Reproduce each line bearing the word "part".
####################
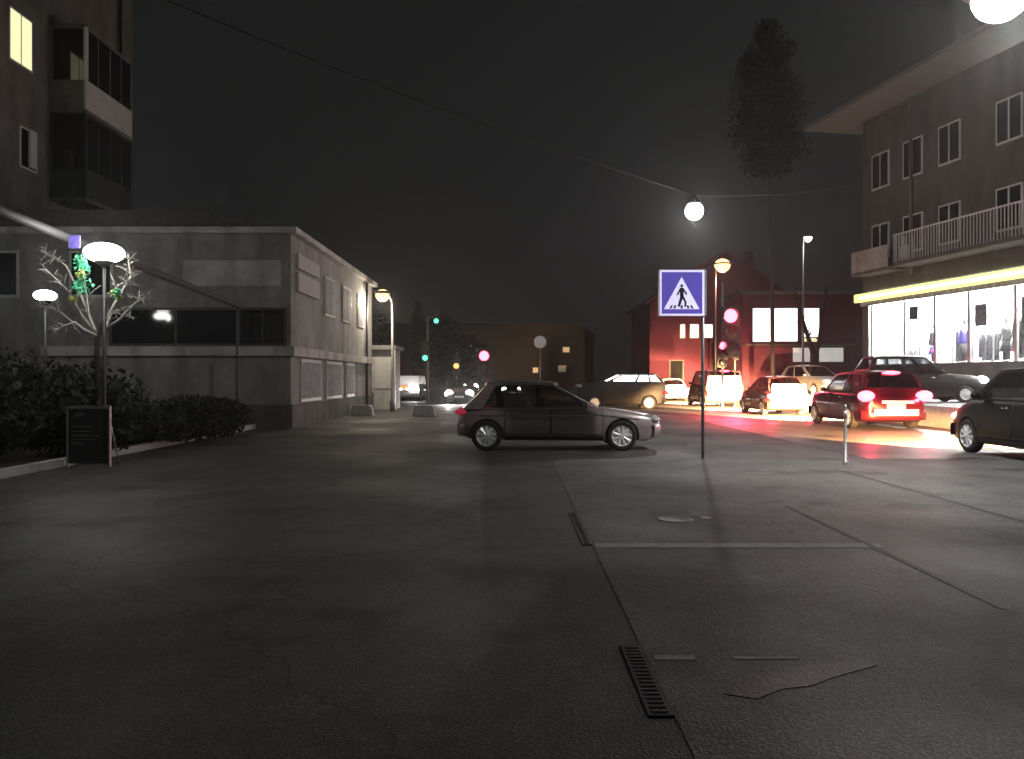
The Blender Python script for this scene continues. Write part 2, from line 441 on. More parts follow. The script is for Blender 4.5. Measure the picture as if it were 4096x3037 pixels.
    def end(u, v, tt, o=0):
        p = S(u, tt, 1); q = S(u, tt, -1); m_ = p.lerp(q, (1 - v) / 2)
        b = (1 - v * v)
        m_.x += (.1 if u > .5 else -.05) * b + (o if u > .5 else -o); m_.z += .04 * b * tt
        return m_
    T = [k / 6 for k in range(7)]; V = [-1 + k / 5 for k in range(11)]
    rb = MB()
    rb.grid([[S(u, 1, 1).lerp(S(u, 1, -1), (1 - v) / 2) + Vector(((.1 * u - .05 * (1 - u)) * (1 - v * v) * (abs(2 * u - 1)), 0, .045 * (1 - v * v) + .012)) for v in V] for u in [k / 8 for k in range(9)]])
    bu = .5 if style != 'van' else .42
    cw = {'hatch': .14, 'suv': .07, 'van': .05, 'sedan': .1}[style]
    for s in (1, -1):
        strips = [(.945, 1.0, 0, 1), (bu - .022, bu + .022, 0, 1), (0, cw, 0, 1), (0, 1, .9, 1.0), (0, 1, 0, .05)]
        if style in ('suv', 'van'): strips.append((.23, .265, 0, 1))
        for u0, u1, t0, t1 in strips:
            rb.grid([[S(lerp(u0, u1, k / 8), lerp(t0, t1, j / 5), s, .008) for j in range(6)] for k in range(9)])
    for u in (0, 1):
        for v0, v1, t0, t1 in ((-1, -.9, 0, 1), (.9, 1, 0, 1), (-1, 1, .92, 1), (-1, 1, 0, .06 if u else .3)):
            rb.grid([[end(u, lerp(v0, v1, k / 8), lerp(t0, t1, j / 5), .008) for j in range(6)] for k in range(9)])
    rb.build('roof', pm, t)
    gm = glowglass or M['carglass']
    for u, nm_ in ((1, 'windscreen'), (0, 'rear_window')):
        g = MB(); g.grid([[end(u, v, tt) for v in V] for tt in T]); g.build(nm_, gm if nm_ == 'rear_window' or glowglass else M['carglass'], t)
    for s in (1, -1):
        for u0, u1 in ((cw, bu), (bu, .95)):
            g = MB(); g.grid([[S(lerp(u0, u1, k / 6), tt, s) for k in range(7)] for tt in T]); g.build('side_window', gm, t)
    # doors with handles
    if detail:
        d0, d1 = ax[0] + wr * 1.2, ax[1] - wr * 1.25; dm = lerp(d0, d1, .47)
        for s in (1, -1):
            for a, b in ((d0, dm - .012), (dm + .012, d1)):
                g = MB(); g.grid([[Vector((side(lerp(a, b, k / 8), f).x, s * (side(lerp(a, b, k / 8), f).y + .007), side(lerp(a, b, k / 8), f).z)) for k in range(9)] for f in (.2, .3, .42, .52, .62, .7, .74, .77, .8, .87, .93)])
                d = g.build('door', pm, t)
                g = MB()
                for xe in (a, b): g.tube([Vector((side(xe, f).x, s * (side(xe, f).y + .008), side(xe, f).z)) for f in (.2, .3, .42, .52, .62, .7, .74, .77, .8, .87, .93)], .007, n=4)
                g.tube([Vector((side(lerp(a, b, k / 8), .2).x, s * (side(lerp(a, b, k / 8), .2).y + .008), side(lerp(a, b, k / 8), .2).z)) for k in range(9)], .006, n=4)
                g.build('seal', M['rubber'], d)
                p = side(a + .12, .84)
                g = MB(); g.tube([(p.x, s * (p.y + .012), p.z), (p.x + .05, s * (p.y + .04), p.z), (p.x + .15, s * (p.y + .04), p.z), (p.x + .19, s * (p.y + .012), p.z)], .012, n=6)
                g.build('handle', M['chrome'], d)
            g = MB(); g.grid([[Vector((x, s * (side(x, f).y + .012), side(x, f).z)) for x in [lerp(d0 - .02, d1 + .02, k / 10) for k in range(11)]] for f in (.0, .06, .14)])
            g.build('sill', M['black'], t)
            if trim:
                g = MB(); g.tube([Vector((x, s * (side(x, .785).y + .008), side(x, .785).z)) for x in [lerp(-h + .35, h - .45, k / 24) for k in range(25)]], .011, n=6); g.build('glint_trim', M['chrome'], t)  # chrome strip added to catch glints along the shoulder crease
            p = S(.93, .08, 1); g = MB(); g.ellipsoid((p.x, s * (p.y + .12), p.z + .04), (.07, .1, .07), 12, 8); g.tube([(p.x, s * p.y, p.z - .01), (p.x, s * (p.y + .08), p.z + .02)], .02, n=6)
            g.build('wing_mirror', pm, t)
    # lamps and trim
    zh = interp(top, h - .12) - .06
    for s in (1, -1):
        g = MB(); g.ellipsoid((h - .13, s * (W / 2 - .3), zh), headsz, 14, 8); g.build('headlight', head or M['headoff'], t)
        g = MB(); zt = belt - .1 if tail_z is None else tail_z
        g.ellipsoid((-h + .05, s * (W / 2 - .18), zt), (tailsz[0] + .05, tailsz[1], tailsz[2]), 14, 8); g.build('tail_light', tail or M['redlens_off'], t)
    g = MB(); g.grid([[Vector((h + .015 - .25 * (y / (W / 2)) ** 4, y, z)) for y in [lerp(-W / 2 * .62, W / 2 * .62, k / 8) for k in range(9)]] for z in (.34, .44)]); g.build('grille', M['black'], t)
    for xx, sg, nm_ in ((h, 1, 'front_bumper'), (-h, -1, 'rear_bumper')):
        rows = []
        for z, o in ((.3, .0), (.34, .03), (.5, .035), (.56, .0)):
            row = []
            for k in range(17):
                y = lerp(-W / 2 * .93, W / 2 * .93, k / 16); row.append((xx + sg * (o - .3 * abs(y / (W / 2)) ** 7), y, z))
            rows.append(row)
        g = MB(); g.grid(rows); g.build(nm_, pm, t)
    if plate:
        g = MB(); g.box(-h - .055, -h - .042, -.26, .26, .4, .52) if style != 'suv' else g.box(-h - .03, -h - .012, -.26, .26, .62, .74); g.build('number_plate', M['plate'], t)
        g = MB(); g.box(h + .05, h + .06, -.26, .26, .36, .47); g.build('number_plate', M['plate'], t)
    if brake:
        e = end(0, 0, .95); g = MB(); g.ellipsoid((e.x - .05, 0, e.z), (.04, .27, .05), 12, 8); g.build('brake_light', brake, t)
    if seats:
        for sx in (xf - 1.15, xf - 2.0):
            for s in (-.36, .36):
                g = MB(); g.box(sx, sx + .5, s - .24, s + .24, .45, .62); g.box(sx - .1, sx + .05, s - .23, s + .23, .6, 1.1)
                g.ellipsoid((sx - .08, s, 1.2), (.06, .13, .1), 10, 8); g.build('seat', M['seatcloth'], t, bevel=.02)
    if beams:
        power, color, spread, pitch, blend = beams
        for s in (1, -1):
            lamp_light('SPOT', 'headlight_beam', (h + .1, s * (W / 2 - .3), zh), power, color, .06, t, (R(90 - pitch), 0, R(-90)), spread, blend)
    return t

WARM = (1, .56, .23)
# dark hatchback crossing the junction
car('grey hatchback side-on with bright alloy wheels, crossing the junction', 'car', (.98, 17.35, 0), 0, L=4.2, W=1.76, Hc=1.47, style='hatch',
    pm=paint('grey_metallic_paint', (.27, .215, .22), .2, .32), tail=M['redlens_dim'], tailsz=(.08, .12, .06), wb=2.78, trim=True, wr=.315, belt=.86, seats=True, tail_z=.8)
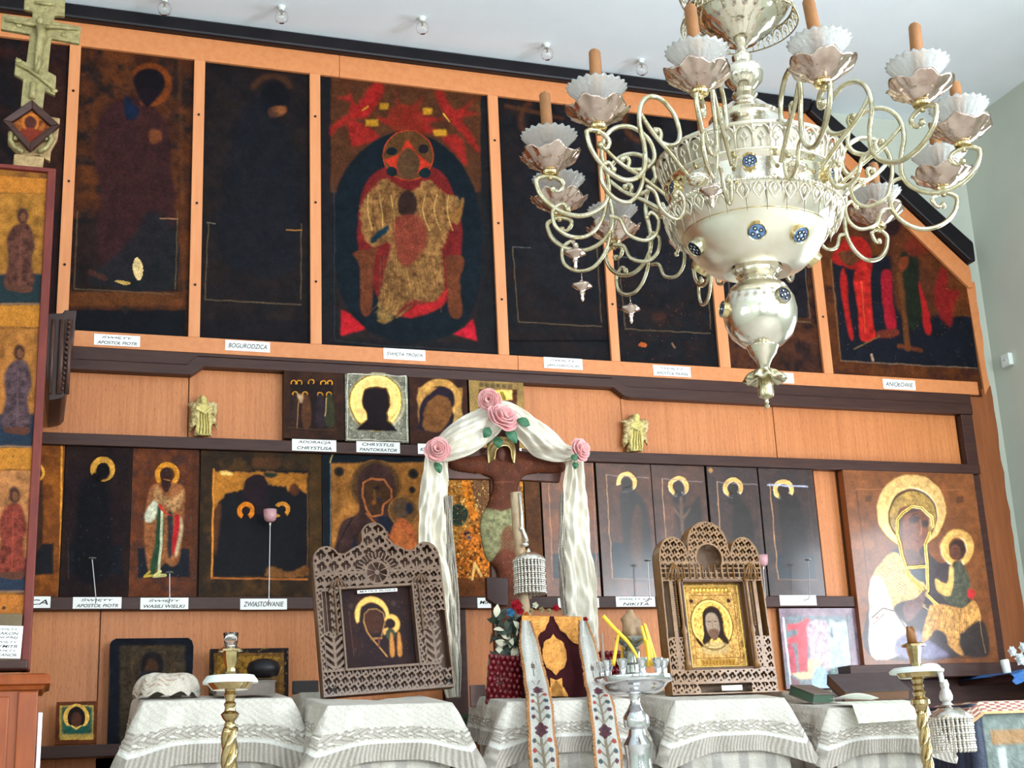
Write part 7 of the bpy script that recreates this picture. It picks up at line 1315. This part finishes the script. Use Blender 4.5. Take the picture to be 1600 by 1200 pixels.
# arms
S1 = [(.352, -.035), (.342, -.028), (.334, -.040), (.336, -.062), (.30, -.062), (.272, -.045), (.264, -.015), (.28, .03), (.32, .060), (.365, .058), (.398, .025), (.408, -.03), (.395, -.09), (.395, -.145), (.425, -.185), (.475, -.203), (.53, -.19), (.572, -.155), (.588, -.115), (.582, -.10), (.555, -.092), (.527, -.10), (.515, -.115), (.528, -.135), (.545, -.13)]
S2 = [(.235, -.165), (.30, -.105), (.36, -.05), (.41, .03-.03), (.445, .03), (.485, .035), (.52, -.0-.01), (.525, -.05)]
S3 = [(.405, -.06), (.43, -.11), (.46, -.145), (.50, -.15), (.525, -.135)]
S4 = [(.395, -.145), (.365, -.155), (.345, -.195), (.30, -.21), (.27, -.19), (.262, -.15), (.28, -.13), (.293, -.145)]
def arm(parent, a, idx):
    d = dirw(a); ex = Vector((d[0], d[1], 0)); 
    def W(r, z, o=0): return tuple(ex*r+Vector((0, 0, z))+Vector((-d[1], d[0], 0))*o)
    b = MB(); low = -.055 if idx % 2 else 0
    b.tube([W(r, z) for r, z in crom(S1, 6)], lambda u: .0066 if .05 < u < .95 else .0052, 8); b.ball(W(.352, -.035), .010, 8); b.ball(W(.545, -.13), .010, 8)
    b.tube([W(r, z) for r, z in crom([(.235, -.135), (.30, -.085), (.36, -.045), (.405, .0)], 6)], .006, 8)
    b.tube([W(r, z+low) for r, z in crom(S4, 6)], .0052, 8); b.ball(W(.293, -.145+low), .008, 8)
    if low: b.tube([W(r, z) for r, z in crom([(.395, -.11), (.41, -.20), (.45, -.255), (.50, -.262), (.54, -.235), (.545, -.19), (.52, -.17), (.505, -.185)], 6)], .0056, 8); b.ball(W(.505, -.185), .009, 8)
    o = b.build('arm', ARMM, parent, smooth=True)
    b = MB(); b.lathe([(.006, -.075), (.006, -.062), (.021, -.060), (.023, -.054), (.018, -.046), (.010, -.040)], 20, c=W(.55, -.028)); b.build('arm_cap', PBR, o, smooth='auto')
    rs = random.Random(idx); ph = rs.random()*6
    b = MB(); b.lathe([(.008, -.040), (.018, -.036), (.034, -.028), (.043, -.018), (.049, -.016), (.062, -.008), (.075, .004), (.080, .008), (.075, .006), (.058, -.004), (.02, -.014), (.004, -.016)], 80, c=W(.55, -.042), cap=False,
                    wav=lambda r, z, an, j: (r*(1+.05*math.cos(an*6+ph)*(r > .05)+.02*math.cos(an*17+ph)*(r > .075)), z+(.007*math.cos(an*6+ph)+.003*math.sin(an*13+ph))*max(0, (r-.045)/.035))); b.build('drip_pan', PANM, o, smooth=True)
    b = MB(); b.lathe([(.020, -.008), (.030, -.004), (.042, .006), (.056, .022), (.068, .034), (.074, .040)], 88, c=W(.55, -.016), cap=False, wav=lambda r, z, an, j: (r*(1+.035*math.cos(an*22)*(r/.068)), z+.0025*math.cos(an*22)*(r > .06))); g = b.build('glass_collar', RIBG, o, smooth=True, solid=.003)
    if idx % 2 and idx % 4 == 1 or idx in (7,):
        b = MB(); zb = -.262-.02; c = W(.49, 0); b.tube([(c[0], c[1], -.262), (c[0], c[1], zb-.014)], .0015, 5); b.lathe([(.003, zb-.008), (.010, zb-.016), (.026, zb-.022), (.028, zb-.028), (.014, zb-.036), (.006, zb-.042), (.009, zb-.048), (.004, zb-.056), (.006, zb-.064), (.001, zb-.072)], 16, c=(c[0], c[1], 0), cap=False, wav=lambda r, z, an, j: (r*(1+.12*math.cos(an*4)*(r > .02)), z)); b.build('pendant', PANM, o, smooth=True)
    return o
CL_ = ['leaning brown candle on the chandelier arm nearest the camera, right one', 'brown candle on the chandelier front arm seen before the upper basin', 'brown candle on the right chandelier arm, against the white ceiling', 'brown candle on the left chandelier arm standing tallest, over the top rail', 'brown candle far right on the chandelier beside the ceiling corner', 'brown candle furthest left on the chandelier', 'brown candle low at the right rear of the chandelier', 'brown candle just behind the furthest left one on the chandelier', 'brown candle low over the slanted rail, right of the chandelier bowl', '', 'brown candle behind the chandelier bowl', '']
ang = [15, -15, 45, -45, 75, -75, 105, -105, 135, -135, 165, -165]
Mch = CH.rotation_euler.to_matrix().to_4x4(); Mch.translation = CH.location
for i, a in enumerate(ang):
    arm(CH, a, i)
    if i in (9, 10, 11): continue
    d = dirw(a); rr = random.Random(i+3); h = (.165, .18, .16, .155, .125, .175, .125, .14, .15)[i]; b = MB(); fl_ = rr.uniform(-.05, .05)
    b.lathe([(.0135, -.006), (.0155, .0), (.0155, h*.5), (.0150, h-.006), (.012, h), (.003, h-.003)], 14, wav=lambda r, z, an, j: (r*(1+.04*math.sin(an*3+i)), z)); b.lathe([(.0012, h-.003), (.0012, h+.008)], 6)
    wp = Mch @ Vector((d[0]*.55, d[1]*.55, -.03)); o = b.build('candle', CANDLE, loc=tuple(wp), smooth='auto', rot=(rr.uniform(-.05, .05), rr.uniform(-.06, .06)-(.08 if i == 0 else 0), 0)); tag(o, CL_[i], 'candle', 'brown candles on the chandelier')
####################
Answer to the problem:
The Blender Python script for this scene continues. Write part 2, from line 441 on. More parts follow. The script is for Blender 4.5. Measure the picture as if it were 4096x3037 pixels.
Write part 7 of the bpy script that recreates this picture. It picks up at line 1315. This part finishes the script. Use Blender 4.5. Take the picture to be 1600 by 1200 pixels.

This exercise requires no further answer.